[PATCHv4] Enable -fsanitize-recover for KASan

Andrey Ryabinin a.ryabinin@samsung.com
Thu Oct 23 09:55:00 GMT 2014


On 10/23/2014 11:28 AM, Yury Gribov wrote:
> On 10/23/2014 11:13 AM, Jakub Jelinek wrote:
>> On Thu, Oct 23, 2014 at 11:11:29AM +0400, Yury Gribov wrote:
>>> Hi all,
>>>
>>> On 09/29/2014 09:21 PM, Yury Gribov wrote:
>>>>>> This patch enables -fsanitize-recover for KASan by default. This causes
>>>>>> KASan to continue execution after error in case of inline
>>>>>> instrumentation. This feature is needed because
>>>>>> - reports during early bootstrap won't even be printed
>>>>>> - needed to run all tests w/o rebooting machine for every test
>>>>>> - needed for interactive work on desktop
>>>>
>>>> This is the third version of patch which renames -fsanitize-recover to
>>>> -fubsan-recover and introduces -fasan-recover (enabled by default for
>>>> KASan).

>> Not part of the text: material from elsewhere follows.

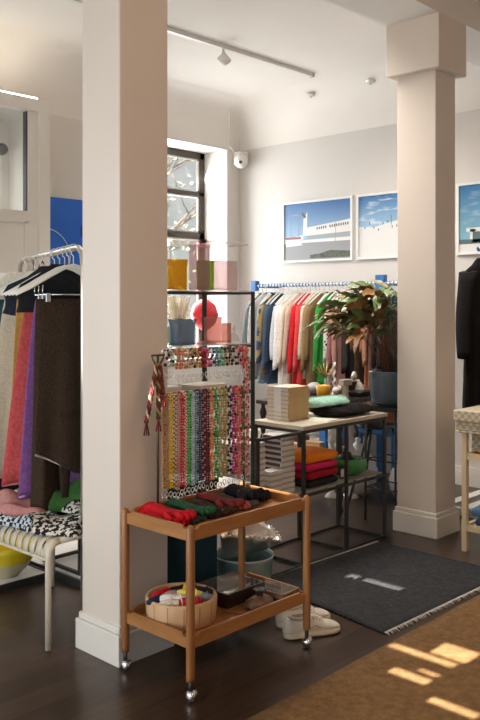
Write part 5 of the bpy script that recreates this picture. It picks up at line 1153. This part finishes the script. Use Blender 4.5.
# things on the window sill and behind the vases
SZ = .9855
t = thing('red_sculpture', 'red rounded lamp shade shape standing in the window recess', 'lamp', (6.02, 6.26, SZ)); build('stem', MB().tube([(0,0,0),(0,0,.36)], .012), WHITE, t); build('foot', MB().lathe([(.001,0),(.07,0),(.06,.012),(.001,.014)], n=20), WHITE, t); build('shade', MB().lathe([(.03,.30),(.11,.36),(.15,.46),(.12,.56),(.05,.62),(.001,.63)], n=26), mat('shiny_red', (.62,.02,.025), .2), t)
for x, h, lb in ((5.35,.50,'pale pampas grass bunch in the window recess, left one'),(5.70,.46,'pale pampas grass bunch beside the red lamp in the window')):
    t = thing('pampas_vase', lb, 'vase', (x, 6.32, SZ), 0, 'pampas grass in the window'); build('vase_body', MB().lathe([(.001,0),(.05,0),(.06,.06),(.045,.16),(.03,.2),(.001,.2)], n=18), mat('sage_glaze', (.32,.42,.36), .4), t)
    b = MB()
    for k in range(70):
        a = random.uniform(0,2*PI); r = random.uniform(.02,.17); b.tube([(0,0,.2),(r*.4*math.cos(a),r*.4*math.sin(a)*.5,.2+h*.4),(r*math.cos(a),r*math.sin(a)*.5,.2+h*random.uniform(.5,1))], [.002,.006,.010], 4)
    build('grass', b, mat('pampas', (.62,.52,.38), .9), t)
for x, c, lb in ((5.15,(.35,.45,.42),'grey green box on the window sill'),(6.20,(.70,.66,.60),'white box at the right end of the window sill')):
    t = thing('sill_box', lb, 'box', (x, 6.24, SZ)); m_ = mat('sillbox_%d' % int(c[0]*99), c, .5); build('box_base', MB().bbox(-.07,.07,-.05,.05,0,.10,.003), m_, t); build('box_lid', MB().bbox(-.073,.073,-.053,.053,.10,.12,.003), m_, t)
wt = thing('window_table', 'white table in front of the window behind the bead stand', 'table', (4.75, 5.55, 0)); build('table_top', MB().bbox(-.75,.0+.55,-.25,.25,.72,.76,.004), WHITE, wt)
for x in (-.70,.50):
    for y in (-.21,.21): build('leg', MB().box(x-.02,x+.02,y-.02,y+.02,0,.72), WHITE, wt)
for x, c, s, lb in ((4.30,(.60,.22,.10),.09,'terracotta bowl on the white window table'),(4.62,(.66,.62,.56),.10,'white bowl on the white window table')):
    t = thing('ceramic_bowl', lb, 'bowl', (x,5.45,.7605)); build('body', MB().lathe([(.001,0),(s*.5,0),(s*.55,.01),(s,.07),(s*1.04,.09),(s*.97,.09),(s*.5,.02),(.001,.016)], n=24), mat('bowl_%d' % int(c[0]*99), c, .35), t); build('foot_ring', MB().tube([(s*.5*math.cos(2*PI*j/16),s*.5*math.sin(2*PI*j/16),.004) for j in range(16)], .004, 5, closed=True), mat('bowl_%d' % int(c[0]*99), c, .35), t)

It also moves flag handling to finish_options per Jakub's request.
>>>
>>> A new version of patch based upon Jakub's recent changes to
>>> -fsanitize-recover=.  I've renamed __asan_report_recover_load* to
>>> __asan_report_load*_noabort to match UBSan's style.
>>>
>>> Note that currently -fsanitize=kernel-address
>>> -fno-sanitize-recover=kernel-address won't work as expected because we miss
>>> __asan_load*_abort family of functions in libasan.
>>
>> I thought __asan_* functions are provided by the kernel, not libasan, for
>> -fsanitize=kernel-address.  Or is kernel linked with real libasan.a or
>> some stripped down version thereof?
> 
> Hm, right, libasan is not linked to kernel so it indeed does not need any changes.  But now I see that for -fsanitize=kernel-address we need both __asan_load* and __asan_load*_noabort (the latter
> being default) depending on -fsanitize-recover setting.  Let me update the patch for this.
> 

IMO we don't need different versions of __asan_load* and __asan_load*_noabort, because
-fno-sanitize-recover=kernel-address will never work with the linux kernel.

I already said this before, and repeat this once again:
There is few places in kernel where we validly touch poisoned memory,
so we need to disable error reporting in runtime for such memory accesses.
I use per-thread flag which is raised before the valid access to poisoned memory.
This flag checked in __asan_report*() function. If it raised then we shouldn't print any error message,
just silently exit from report.
-fno-sanitize-recover=kernel-address will just cause early kernel crash on boot, so we will never use it.